There are additional country-specific factors behind some stronger markets. Croatia has had an influx of investment since joining the euro in January 2023. Portugal’s housing market has been boosted by tax incentives for purchasers of second homes and the offer of “golden visas” for wealthy foreigners buying property, both of which the government is removing.

Poland’s housing market was “benefiting both from its strong economic growth and the added boost of two interest rate cuts last year”, said Carsten Brzeski, global head of macro research at Dutch bank ING.

House prices had fallen more in some countries — such as Germany — after steep gains left them starting to look overvalued compared with rents or household incomes, said Andrew Kenningham at Capital Economics. 

“In contrast, in some southern eurozone economies — like Spain — they were still looking quite low and had not fully recovered from the big housing market corrections during the global financial crisis and eurozone crisis,” he said.

Some countries — like Italy or Finland — have house prices at similar levels to where they were a decade ago, while others like Poland, Portugal and Lithuania have witnessed a more than doubling of residential property prices in that time. 

Bar chart of Annual % change in house prices showing Northern Europe's decline contrasts with rises in the south and east

Eurostat did not include Greek data. But Greece’s housing market has been one of the strongest in the region according to data from the Bank of Greece, which recently showed residential property prices rose 13.4 per cent last year.

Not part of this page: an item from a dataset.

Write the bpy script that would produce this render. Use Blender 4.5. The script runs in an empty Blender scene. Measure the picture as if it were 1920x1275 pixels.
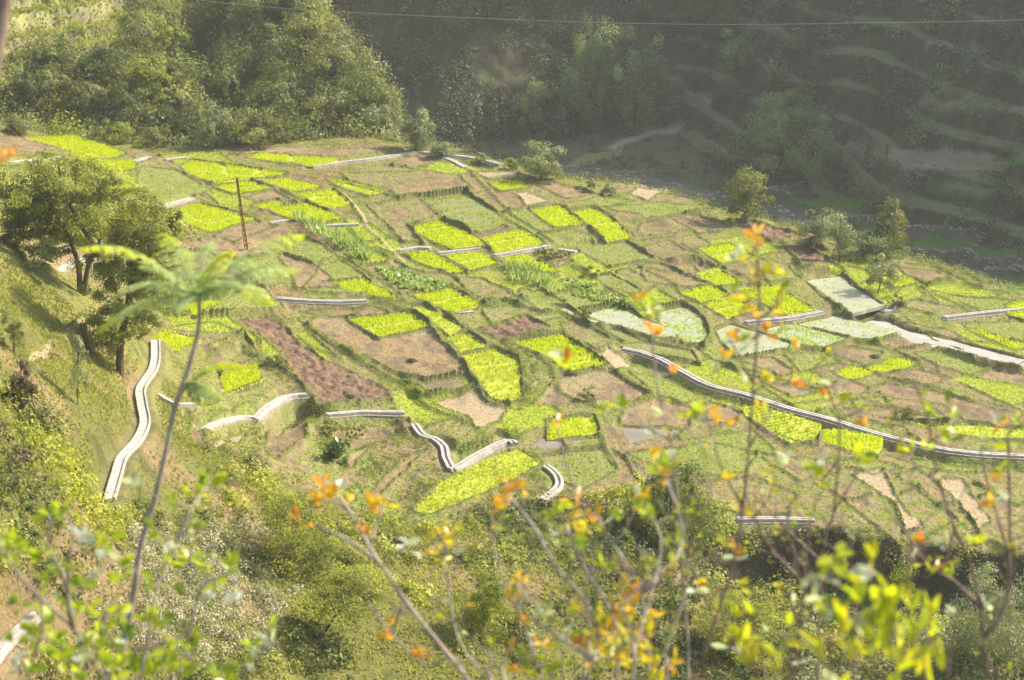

The recent correction in the eurozone’s housing market has been much less severe than initially feared, in spite of prices rising almost 50 per cent in the decade after the region’s sovereign debt crisis started in 2012. 

On a quarterly basis, EU prices fell 0.3 per cent in the last three months of 2023 compared with the previous quarter and eurozone prices fell by 0.7 per cent.

Prices peaked in the third quarter of 2022, shortly after the European Central Bank started raising interest rates in response to the biggest inflation surge for a generation. 

Critics of the ECB blamed its ultra-loose policy until 2022 for inflating asset price bubbles, particularly in property, over the past decade. But since the central bank started raising its benchmark deposit rate to reach a record high of 4 per cent last year, eurozone house prices have fallen only 2.9 per cent, according to Eurostat data.

“The ECB has not done much to burst the bubble by raising rates, which is remarkable and shows that supply of new housing is extremely constrained in many countries,” said Brzeski.

He said there were already signs that house prices were recovering in Germany at the start of this year after the country’s lenders cut their mortgage rates, while broker Interhyp said January had been its busiest ever month for customer inquiries.